## THE REQUEST
Exactly the lines from the line with "Generate a Blender" to the line with "scene.camera = cam" should be extracted, both included, with no other lines.
-- Start of SUPPLIED MATERIAL --
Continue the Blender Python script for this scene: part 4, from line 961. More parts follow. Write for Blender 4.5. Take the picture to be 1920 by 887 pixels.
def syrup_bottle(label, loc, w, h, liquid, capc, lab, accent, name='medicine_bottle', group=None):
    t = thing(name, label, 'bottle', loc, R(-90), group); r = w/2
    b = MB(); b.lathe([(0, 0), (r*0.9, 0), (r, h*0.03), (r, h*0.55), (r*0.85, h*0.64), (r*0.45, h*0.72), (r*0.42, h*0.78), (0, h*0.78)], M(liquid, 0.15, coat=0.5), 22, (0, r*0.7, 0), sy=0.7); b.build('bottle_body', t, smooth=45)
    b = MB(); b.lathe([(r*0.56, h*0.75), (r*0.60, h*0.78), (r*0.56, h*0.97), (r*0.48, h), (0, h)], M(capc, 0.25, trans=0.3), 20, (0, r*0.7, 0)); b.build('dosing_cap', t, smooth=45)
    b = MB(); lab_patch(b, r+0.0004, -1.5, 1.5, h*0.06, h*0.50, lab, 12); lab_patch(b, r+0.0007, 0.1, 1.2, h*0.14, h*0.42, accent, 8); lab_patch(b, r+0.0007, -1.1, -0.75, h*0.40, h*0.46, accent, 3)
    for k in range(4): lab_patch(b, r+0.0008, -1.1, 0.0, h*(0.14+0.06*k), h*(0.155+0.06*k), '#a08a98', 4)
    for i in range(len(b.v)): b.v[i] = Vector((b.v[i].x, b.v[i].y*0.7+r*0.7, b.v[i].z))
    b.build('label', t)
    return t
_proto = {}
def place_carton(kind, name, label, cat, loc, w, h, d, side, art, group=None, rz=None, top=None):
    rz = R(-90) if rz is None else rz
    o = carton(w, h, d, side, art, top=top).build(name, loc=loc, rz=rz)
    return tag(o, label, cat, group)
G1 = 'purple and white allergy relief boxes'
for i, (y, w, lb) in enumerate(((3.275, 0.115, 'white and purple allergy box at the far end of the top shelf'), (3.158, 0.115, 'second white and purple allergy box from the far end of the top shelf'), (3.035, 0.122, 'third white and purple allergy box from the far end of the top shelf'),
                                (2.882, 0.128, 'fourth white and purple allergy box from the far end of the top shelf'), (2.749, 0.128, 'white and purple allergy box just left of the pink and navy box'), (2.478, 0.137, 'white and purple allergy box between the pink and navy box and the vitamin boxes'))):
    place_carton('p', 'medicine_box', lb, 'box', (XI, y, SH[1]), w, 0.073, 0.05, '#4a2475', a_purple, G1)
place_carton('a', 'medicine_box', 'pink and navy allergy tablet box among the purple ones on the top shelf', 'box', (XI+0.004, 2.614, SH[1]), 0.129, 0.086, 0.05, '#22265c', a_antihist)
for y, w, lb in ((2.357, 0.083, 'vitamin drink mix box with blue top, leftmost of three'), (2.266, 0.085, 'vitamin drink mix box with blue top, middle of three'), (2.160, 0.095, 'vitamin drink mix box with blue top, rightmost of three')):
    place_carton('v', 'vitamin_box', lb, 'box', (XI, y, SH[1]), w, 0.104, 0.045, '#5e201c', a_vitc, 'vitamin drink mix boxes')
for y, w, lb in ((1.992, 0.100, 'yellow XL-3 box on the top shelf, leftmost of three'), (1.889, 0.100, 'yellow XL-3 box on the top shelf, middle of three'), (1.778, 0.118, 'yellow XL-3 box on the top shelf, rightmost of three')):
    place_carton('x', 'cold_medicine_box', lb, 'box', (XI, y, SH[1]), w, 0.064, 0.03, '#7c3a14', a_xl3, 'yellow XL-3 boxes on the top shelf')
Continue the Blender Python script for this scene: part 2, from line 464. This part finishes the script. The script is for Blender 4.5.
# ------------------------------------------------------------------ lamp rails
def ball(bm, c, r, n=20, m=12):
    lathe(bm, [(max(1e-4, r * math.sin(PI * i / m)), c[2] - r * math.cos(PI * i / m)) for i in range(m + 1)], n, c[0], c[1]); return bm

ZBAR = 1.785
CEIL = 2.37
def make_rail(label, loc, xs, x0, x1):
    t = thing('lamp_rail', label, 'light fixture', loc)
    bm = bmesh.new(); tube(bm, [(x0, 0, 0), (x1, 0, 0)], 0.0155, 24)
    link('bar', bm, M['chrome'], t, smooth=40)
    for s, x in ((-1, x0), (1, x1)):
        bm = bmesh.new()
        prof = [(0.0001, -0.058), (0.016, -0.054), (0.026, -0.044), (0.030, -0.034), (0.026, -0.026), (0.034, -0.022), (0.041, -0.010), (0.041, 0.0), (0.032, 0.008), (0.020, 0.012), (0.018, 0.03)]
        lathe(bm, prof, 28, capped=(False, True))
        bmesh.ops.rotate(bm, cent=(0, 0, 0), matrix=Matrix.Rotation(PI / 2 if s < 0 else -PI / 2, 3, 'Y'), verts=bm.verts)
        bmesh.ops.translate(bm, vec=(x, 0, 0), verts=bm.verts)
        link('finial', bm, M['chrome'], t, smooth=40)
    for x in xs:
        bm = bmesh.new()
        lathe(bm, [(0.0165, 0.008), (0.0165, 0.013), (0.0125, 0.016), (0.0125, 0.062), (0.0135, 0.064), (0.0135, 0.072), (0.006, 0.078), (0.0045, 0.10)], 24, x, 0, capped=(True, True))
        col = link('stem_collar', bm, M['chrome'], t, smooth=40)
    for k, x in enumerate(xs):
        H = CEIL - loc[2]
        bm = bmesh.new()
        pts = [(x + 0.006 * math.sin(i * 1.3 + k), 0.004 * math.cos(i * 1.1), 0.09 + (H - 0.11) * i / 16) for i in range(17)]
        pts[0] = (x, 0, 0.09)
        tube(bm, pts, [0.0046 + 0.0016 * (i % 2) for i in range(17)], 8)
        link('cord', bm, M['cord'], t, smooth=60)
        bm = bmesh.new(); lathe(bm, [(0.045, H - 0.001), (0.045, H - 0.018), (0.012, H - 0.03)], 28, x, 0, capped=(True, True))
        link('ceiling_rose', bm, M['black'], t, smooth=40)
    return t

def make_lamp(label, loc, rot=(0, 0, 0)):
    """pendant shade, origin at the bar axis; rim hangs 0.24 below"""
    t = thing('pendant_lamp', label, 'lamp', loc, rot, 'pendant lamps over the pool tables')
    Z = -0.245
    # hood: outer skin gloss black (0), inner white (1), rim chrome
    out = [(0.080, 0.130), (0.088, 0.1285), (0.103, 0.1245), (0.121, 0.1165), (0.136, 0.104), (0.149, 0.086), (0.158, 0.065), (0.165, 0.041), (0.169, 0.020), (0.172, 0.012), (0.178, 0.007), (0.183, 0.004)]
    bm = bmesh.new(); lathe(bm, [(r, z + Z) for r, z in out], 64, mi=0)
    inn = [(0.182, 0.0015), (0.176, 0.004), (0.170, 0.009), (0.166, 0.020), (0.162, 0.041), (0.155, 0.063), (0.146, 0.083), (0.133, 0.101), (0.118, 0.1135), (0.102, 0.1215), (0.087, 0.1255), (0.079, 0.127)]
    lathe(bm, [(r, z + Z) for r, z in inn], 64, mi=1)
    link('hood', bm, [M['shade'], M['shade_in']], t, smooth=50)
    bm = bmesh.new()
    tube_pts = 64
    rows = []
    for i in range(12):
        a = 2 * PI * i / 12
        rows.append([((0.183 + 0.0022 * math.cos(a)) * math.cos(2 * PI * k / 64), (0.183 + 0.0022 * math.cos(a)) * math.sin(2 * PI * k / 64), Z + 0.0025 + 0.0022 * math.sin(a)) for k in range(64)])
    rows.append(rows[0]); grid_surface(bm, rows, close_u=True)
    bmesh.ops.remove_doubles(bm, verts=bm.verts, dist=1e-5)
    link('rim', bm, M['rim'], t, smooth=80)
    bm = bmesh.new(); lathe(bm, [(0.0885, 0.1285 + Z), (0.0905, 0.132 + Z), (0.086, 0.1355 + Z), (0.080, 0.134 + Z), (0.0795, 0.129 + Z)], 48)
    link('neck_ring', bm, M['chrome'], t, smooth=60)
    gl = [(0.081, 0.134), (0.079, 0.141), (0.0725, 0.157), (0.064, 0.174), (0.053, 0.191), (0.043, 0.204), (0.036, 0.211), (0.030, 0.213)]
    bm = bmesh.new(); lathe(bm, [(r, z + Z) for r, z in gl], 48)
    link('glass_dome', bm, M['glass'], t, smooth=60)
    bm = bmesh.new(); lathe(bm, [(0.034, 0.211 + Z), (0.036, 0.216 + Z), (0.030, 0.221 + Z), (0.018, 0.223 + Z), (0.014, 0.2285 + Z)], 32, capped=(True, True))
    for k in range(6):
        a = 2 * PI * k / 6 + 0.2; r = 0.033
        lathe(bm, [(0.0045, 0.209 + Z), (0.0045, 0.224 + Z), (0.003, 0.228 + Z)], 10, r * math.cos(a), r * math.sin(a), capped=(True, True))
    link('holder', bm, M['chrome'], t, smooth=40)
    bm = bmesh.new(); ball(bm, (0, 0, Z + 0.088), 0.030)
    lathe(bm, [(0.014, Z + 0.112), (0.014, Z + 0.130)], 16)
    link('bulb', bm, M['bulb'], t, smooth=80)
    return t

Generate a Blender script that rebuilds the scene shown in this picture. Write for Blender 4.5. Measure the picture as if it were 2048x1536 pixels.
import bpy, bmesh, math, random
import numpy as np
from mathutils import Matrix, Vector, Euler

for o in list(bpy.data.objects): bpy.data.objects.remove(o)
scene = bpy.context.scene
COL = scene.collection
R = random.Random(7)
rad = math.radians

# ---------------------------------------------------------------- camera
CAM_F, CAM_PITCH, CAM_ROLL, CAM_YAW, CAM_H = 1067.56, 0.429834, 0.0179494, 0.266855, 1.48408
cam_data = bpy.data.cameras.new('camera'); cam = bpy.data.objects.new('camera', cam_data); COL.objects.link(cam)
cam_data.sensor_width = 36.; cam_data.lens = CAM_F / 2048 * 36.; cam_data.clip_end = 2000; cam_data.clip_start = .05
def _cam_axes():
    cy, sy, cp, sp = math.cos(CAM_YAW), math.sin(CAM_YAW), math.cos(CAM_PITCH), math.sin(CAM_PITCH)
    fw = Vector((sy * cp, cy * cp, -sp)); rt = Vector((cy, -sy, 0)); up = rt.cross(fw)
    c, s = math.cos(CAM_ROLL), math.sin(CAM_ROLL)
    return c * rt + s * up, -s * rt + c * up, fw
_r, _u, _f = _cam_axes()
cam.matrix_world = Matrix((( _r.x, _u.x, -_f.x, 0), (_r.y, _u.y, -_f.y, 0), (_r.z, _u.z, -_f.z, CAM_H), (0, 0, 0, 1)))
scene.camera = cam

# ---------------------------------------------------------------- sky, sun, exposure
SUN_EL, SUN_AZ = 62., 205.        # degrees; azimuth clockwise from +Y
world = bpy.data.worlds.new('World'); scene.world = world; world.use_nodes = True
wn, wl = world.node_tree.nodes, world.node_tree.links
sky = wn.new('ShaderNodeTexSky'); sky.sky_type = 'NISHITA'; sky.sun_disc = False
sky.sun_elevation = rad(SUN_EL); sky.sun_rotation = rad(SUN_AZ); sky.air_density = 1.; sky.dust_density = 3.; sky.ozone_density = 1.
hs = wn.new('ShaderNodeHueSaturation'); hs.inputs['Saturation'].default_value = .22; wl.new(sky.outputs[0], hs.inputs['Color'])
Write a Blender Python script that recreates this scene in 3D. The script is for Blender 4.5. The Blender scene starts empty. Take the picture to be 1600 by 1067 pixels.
-- End of SUPPLIED MATERIAL --
## TASK SOLUTION
Generate a Blender script that rebuilds the scene shown in this picture. Write for Blender 4.5. Measure the picture as if it were 2048x1536 pixels.
import bpy, bmesh, math, random
import numpy as np
from mathutils import Matrix, Vector, Euler

for o in list(bpy.data.objects): bpy.data.objects.remove(o)
scene = bpy.context.scene
COL = scene.collection
R = random.Random(7)
rad = math.radians

# ---------------------------------------------------------------- camera
CAM_F, CAM_PITCH, CAM_ROLL, CAM_YAW, CAM_H = 1067.56, 0.429834, 0.0179494, 0.266855, 1.48408
cam_data = bpy.data.cameras.new('camera'); cam = bpy.data.objects.new('camera', cam_data); COL.objects.link(cam)
cam_data.sensor_width = 36.; cam_data.lens = CAM_F / 2048 * 36.; cam_data.clip_end = 2000; cam_data.clip_start = .05
def _cam_axes():
    cy, sy, cp, sp = math.cos(CAM_YAW), math.sin(CAM_YAW), math.cos(CAM_PITCH), math.sin(CAM_PITCH)
    fw = Vector((sy * cp, cy * cp, -sp)); rt = Vector((cy, -sy, 0)); up = rt.cross(fw)
    c, s = math.cos(CAM_ROLL), math.sin(CAM_ROLL)
    return c * rt + s * up, -s * rt + c * up, fw
_r, _u, _f = _cam_axes()
cam.matrix_world = Matrix((( _r.x, _u.x, -_f.x, 0), (_r.y, _u.y, -_f.y, 0), (_r.z, _u.z, -_f.z, CAM_H), (0, 0, 0, 1)))
scene.camera = cam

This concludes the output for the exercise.